SENIOR PRODUCT DESIGNER

Natali Salazar

I started designing digital products before the industry had agreed on what UX meant.

Today I work at whatever level the problem requires — service, system, or interface.

HOW I WORK

01

Every interface belongs to a bigger system

I map the context — people, processes, constraints and goals — before jumping into solutions.

02

Patterns explain behavior better than opinions

I look for what repeats, what matters and what's getting in the way.

03

The right solution depends on the level of the problem

I design at the right level — service, system or interface — to create meaningful impact.

04

Details matter because people notice friction before beauty

I care about the details because that's where the experience is made real.

MY JOURNEY

Nov 2024 – Jan 2025

Airport Dining Experience

Research & Systems Case Study · Lead Product Designer

2014 – 2020

From PowerPoint to Pages that Work

Making Complex Campaigns Understandable

2013 – 2014

Enterprise Banking Redesign

Redesigning a Core Enterprise Platform for Business Banking at Scale

NOTES FROM PRACTICE

The Hamburger

Around 2013, we were racing to make one of the bank's first mobile experiences responsive.

The long-term investment was a native app. The short-term need was a better mobile web experience. The business couldn't wait for one while building the other.

As the designer on the project, I was looking for a way to help the business move forward. Instead of chasing the ideal solution, I looked for the smallest change that could deliver the biggest impact.

I proposed creating a separate CSS layer that would load only on mobile. It wasn't the perfect solution, but it was the right one for the constraints we had.

The solution went beyond writing CSS. Before anything reached development, every screen had to be rethought for a smaller device. We started with the homepage, then gradually redesigned the pages that mattered most to the business. Every release taught us something new.

Most days, I sat side by side with developers, experimenting, learning browser quirks and CSS hacks, and figuring out how to solve problems together under pressure.

One afternoon, they called me to help investigate a bug in the mobile menu.

I opened the production site expecting another CSS issue.

Instead, something else immediately caught my attention.

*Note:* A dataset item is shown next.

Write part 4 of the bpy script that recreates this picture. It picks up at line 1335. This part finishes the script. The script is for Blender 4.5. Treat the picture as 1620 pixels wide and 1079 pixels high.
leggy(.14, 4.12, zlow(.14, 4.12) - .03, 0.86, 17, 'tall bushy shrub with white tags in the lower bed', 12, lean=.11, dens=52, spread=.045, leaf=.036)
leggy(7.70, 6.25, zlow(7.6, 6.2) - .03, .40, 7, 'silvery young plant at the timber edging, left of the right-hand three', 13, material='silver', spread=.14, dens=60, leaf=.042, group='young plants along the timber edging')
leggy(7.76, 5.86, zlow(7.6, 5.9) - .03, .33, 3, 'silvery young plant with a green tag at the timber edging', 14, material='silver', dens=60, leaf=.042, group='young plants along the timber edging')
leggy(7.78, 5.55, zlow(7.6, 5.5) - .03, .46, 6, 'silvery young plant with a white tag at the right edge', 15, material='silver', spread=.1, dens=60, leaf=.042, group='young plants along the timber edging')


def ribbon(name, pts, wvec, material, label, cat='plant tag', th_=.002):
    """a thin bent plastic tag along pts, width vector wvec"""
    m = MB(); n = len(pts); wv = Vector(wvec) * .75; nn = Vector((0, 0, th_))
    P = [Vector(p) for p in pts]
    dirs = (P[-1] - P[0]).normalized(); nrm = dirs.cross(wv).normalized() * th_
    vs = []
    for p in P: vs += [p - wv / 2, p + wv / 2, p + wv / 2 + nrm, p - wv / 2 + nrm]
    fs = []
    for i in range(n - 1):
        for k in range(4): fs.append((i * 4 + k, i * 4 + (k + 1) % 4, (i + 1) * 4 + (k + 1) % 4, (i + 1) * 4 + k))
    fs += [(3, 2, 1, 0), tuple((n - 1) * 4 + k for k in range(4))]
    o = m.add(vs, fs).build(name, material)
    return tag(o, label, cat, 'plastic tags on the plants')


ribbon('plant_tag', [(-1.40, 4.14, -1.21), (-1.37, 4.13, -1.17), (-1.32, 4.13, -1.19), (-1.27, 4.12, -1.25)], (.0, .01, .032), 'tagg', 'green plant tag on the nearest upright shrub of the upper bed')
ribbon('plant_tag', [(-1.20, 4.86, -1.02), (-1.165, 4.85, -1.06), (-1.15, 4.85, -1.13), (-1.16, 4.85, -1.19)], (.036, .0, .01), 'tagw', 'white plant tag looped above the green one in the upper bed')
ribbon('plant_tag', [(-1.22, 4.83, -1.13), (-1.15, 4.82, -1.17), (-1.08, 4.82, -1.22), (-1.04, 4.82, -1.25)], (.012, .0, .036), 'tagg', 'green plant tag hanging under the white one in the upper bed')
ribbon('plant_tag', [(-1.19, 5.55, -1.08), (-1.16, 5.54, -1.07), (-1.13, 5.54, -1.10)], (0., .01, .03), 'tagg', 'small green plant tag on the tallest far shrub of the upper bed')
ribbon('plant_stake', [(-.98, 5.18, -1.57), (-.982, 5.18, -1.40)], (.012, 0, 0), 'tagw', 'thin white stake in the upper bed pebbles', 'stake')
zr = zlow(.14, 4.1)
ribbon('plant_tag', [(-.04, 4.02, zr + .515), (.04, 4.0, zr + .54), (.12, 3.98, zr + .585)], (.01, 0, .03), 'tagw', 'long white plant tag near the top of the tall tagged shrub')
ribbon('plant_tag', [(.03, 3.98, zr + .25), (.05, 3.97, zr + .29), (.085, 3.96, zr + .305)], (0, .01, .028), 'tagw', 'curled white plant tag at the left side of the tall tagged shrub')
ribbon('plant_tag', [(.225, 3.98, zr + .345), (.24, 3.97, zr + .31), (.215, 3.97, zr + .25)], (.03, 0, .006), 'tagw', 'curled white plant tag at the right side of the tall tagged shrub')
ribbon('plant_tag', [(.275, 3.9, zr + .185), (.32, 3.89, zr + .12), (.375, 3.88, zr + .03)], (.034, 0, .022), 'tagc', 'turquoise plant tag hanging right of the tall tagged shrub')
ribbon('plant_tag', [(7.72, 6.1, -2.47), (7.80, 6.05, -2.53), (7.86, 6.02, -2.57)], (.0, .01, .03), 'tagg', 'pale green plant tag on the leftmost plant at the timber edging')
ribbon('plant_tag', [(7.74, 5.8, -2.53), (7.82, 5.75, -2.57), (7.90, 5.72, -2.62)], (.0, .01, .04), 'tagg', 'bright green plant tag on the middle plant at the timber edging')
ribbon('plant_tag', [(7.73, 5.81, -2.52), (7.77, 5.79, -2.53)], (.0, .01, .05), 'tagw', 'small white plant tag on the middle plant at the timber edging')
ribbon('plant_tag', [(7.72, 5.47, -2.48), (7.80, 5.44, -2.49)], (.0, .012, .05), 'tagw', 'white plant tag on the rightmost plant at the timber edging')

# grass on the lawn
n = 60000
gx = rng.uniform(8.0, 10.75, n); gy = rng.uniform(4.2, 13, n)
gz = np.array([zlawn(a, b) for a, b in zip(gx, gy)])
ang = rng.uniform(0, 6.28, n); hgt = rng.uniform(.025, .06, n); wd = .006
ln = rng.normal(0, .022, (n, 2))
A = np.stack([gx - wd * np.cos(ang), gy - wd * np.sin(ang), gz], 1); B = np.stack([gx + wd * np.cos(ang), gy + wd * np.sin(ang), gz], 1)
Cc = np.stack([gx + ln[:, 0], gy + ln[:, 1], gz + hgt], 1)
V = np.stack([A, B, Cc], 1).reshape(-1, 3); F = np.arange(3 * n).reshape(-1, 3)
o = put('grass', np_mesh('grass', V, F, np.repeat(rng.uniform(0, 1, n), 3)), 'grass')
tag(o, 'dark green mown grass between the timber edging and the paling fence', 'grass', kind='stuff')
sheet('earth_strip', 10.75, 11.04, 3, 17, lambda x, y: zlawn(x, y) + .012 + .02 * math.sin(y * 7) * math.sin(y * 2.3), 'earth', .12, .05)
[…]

The menu icon wasn't three horizontal lines.

It was an actual hamburger.
Bread.
Meat.
Lettuce.
A vector illustration.

For a second, I thought someone had accidentally deployed the wrong assets.

I asked what had happened.

One of the developers answered, completely convinced:
"Marketing told us to remove the word 'Menu' and leave only the hamburger."

They had interpreted the request literally.

We all laughed.

Needless to say, we replaced the icon immediately.

WHAT STAYED WITH ME

That day wasn't really about an icon.

It reminded me that communication is part of design.

People don't misunderstand because they aren't smart.
They misunderstand because every discipline speaks a different language.

Designers, developers, marketers, product managers — we all use the same words, but we don't always mean the same thing.

Good design isn't just about creating interfaces.
It's about creating shared understanding.

Looking back, I don't remember most of the CSS hacks we used.

What I remember is learning that products are built through conversations as much as through code.

Sometimes the biggest design problems aren't technical at all.
They're simply moments where people think they're talking about the same thing — when they aren't.

EDUCATION

A graphic design degree from UBA gave me the fundamentals. What followed was a series of deliberate expansions — into research practice, service design, and product management — each chosen because it filled a gap in how I understood the work from the inside.

UBA

Degree in Graphic Design

The foundation. Visual language, form, systems of meaning.

CAREER FOUNDRY

Product Management Immersion

Understands the seat next to mine.

INTERACTION DESIGN FOUNDATION

User Research: Methods and Best Practices

Rigor for understanding behavior, not just preference.

IDEO U

Human-centered Service Design

Expanded the aperture from screens to systems.